Now let’s tackle being seen and being additive to your building’s culture:

  • When I was a baby DJ starting on a morning show, I lived close to the station. Many days, when out running afternoon errands, I’d show up at the station for a few minutes to say hello to everyone.  If you do a morning show, when was the last time you saw the afternoon folks?  It’ll scare the hell out of those there at 4pm, but being seen by everyone is important.
  • Work the halls. I know there might be fewer people in the buildings now, but walking around the station checking on everyone, seeing what’s up in their life, are connection points where they know you care for them personally.
  • How about that support person, promotions assistant, or engineer who did something to help your show? You know those personalized note cards I mentioned above?  Sending one to their home or leaving it on their desk saying thanks goes a long way to you shifting in the seasons.
  • Ditto the above, birthdays, anniversaries, etc. You feel special when someone remembers yours.  Go remember theirs!  That’s low effort, but high impact.
  • Internal marketing is important. Putting together a synopsis of your show for everyone, with links to audio, lets them know your pride.  I work with shows that do this.  It’s very powerful.
  • Do you regularly develop content that can be better with other personality’s involvement? Prove there are no silos by involving other talent in your content.  You’ll help make them bigger stars and they’ll end up returning the favor by talking about your show on their program.  This also works if any co-worker has a sense of humor or bold take on a topic.  Make them stars, too.

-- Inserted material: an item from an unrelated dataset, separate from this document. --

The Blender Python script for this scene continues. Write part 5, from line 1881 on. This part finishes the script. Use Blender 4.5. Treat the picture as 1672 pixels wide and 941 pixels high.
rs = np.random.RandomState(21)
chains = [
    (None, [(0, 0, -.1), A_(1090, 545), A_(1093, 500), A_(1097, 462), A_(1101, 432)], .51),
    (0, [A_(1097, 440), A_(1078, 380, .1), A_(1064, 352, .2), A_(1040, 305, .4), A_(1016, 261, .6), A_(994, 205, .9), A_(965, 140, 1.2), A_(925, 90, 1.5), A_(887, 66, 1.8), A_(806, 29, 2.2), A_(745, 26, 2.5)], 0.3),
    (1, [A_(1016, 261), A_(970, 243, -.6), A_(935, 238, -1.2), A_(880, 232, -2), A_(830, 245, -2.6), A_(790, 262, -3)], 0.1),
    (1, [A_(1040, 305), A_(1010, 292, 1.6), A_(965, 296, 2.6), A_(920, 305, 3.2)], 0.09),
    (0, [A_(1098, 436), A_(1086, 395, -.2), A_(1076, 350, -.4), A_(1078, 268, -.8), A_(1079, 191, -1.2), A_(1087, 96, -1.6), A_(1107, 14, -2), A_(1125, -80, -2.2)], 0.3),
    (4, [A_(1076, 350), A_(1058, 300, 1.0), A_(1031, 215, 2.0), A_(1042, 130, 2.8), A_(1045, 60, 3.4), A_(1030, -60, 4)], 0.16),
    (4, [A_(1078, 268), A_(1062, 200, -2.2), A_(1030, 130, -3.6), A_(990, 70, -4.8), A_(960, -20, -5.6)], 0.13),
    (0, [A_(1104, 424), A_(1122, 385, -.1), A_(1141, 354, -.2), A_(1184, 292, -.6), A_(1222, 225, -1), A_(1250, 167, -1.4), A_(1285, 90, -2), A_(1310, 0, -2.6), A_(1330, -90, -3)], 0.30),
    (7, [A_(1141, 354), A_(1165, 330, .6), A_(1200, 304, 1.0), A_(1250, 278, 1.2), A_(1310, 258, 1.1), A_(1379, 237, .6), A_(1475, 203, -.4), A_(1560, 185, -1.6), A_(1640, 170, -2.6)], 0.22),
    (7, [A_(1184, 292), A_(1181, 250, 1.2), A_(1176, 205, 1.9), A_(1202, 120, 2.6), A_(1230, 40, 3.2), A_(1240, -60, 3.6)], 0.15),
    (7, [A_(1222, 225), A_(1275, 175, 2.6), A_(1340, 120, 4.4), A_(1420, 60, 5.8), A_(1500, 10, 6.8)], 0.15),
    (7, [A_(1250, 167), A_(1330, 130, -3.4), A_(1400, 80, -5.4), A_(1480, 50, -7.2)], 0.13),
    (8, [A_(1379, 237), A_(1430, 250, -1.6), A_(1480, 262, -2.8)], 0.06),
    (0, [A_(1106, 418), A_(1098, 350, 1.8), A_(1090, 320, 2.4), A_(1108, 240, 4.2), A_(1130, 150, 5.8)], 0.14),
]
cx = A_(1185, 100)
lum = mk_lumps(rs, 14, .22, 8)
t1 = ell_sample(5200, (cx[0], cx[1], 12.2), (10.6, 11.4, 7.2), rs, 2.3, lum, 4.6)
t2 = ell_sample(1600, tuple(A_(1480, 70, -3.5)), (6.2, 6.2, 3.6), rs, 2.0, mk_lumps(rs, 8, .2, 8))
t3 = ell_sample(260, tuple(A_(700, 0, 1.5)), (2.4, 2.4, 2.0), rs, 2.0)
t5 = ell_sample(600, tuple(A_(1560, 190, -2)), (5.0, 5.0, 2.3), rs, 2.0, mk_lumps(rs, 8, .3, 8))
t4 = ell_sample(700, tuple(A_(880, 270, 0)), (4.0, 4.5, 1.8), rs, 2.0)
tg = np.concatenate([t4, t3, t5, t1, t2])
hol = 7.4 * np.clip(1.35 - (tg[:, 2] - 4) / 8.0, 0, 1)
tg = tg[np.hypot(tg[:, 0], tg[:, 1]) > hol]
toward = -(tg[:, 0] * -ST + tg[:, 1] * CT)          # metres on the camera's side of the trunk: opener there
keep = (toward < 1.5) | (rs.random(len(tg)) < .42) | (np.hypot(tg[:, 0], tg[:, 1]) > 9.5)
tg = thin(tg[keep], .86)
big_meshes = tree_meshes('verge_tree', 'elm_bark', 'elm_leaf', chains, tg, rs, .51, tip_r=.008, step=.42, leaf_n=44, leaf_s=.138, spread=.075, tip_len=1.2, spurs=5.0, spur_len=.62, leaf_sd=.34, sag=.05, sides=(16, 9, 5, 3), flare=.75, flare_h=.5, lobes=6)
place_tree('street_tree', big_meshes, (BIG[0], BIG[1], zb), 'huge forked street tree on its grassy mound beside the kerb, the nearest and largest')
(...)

Doing even a fraction of the above moves you through the seasons.  It creates the season of “you need me”.  Then when budget cuts happen, they realize they can’t lose you.

I know there’s a lot here if you are on-the-air and it’s overwhelming to ask you to do more.  But, in the current environment in our industry, this protects you because it shifts you perceptually by the decision-makers from the season of “I need you” to the much more valuable season of “you need me.”  That’s the season you always want to be in.

The million-dollar talent and successful personalities I’ve touched over the years do all of this – it’s part of their ethos and personal business model.  If you do it, double down.  If you don’t, start today.  Then get saved.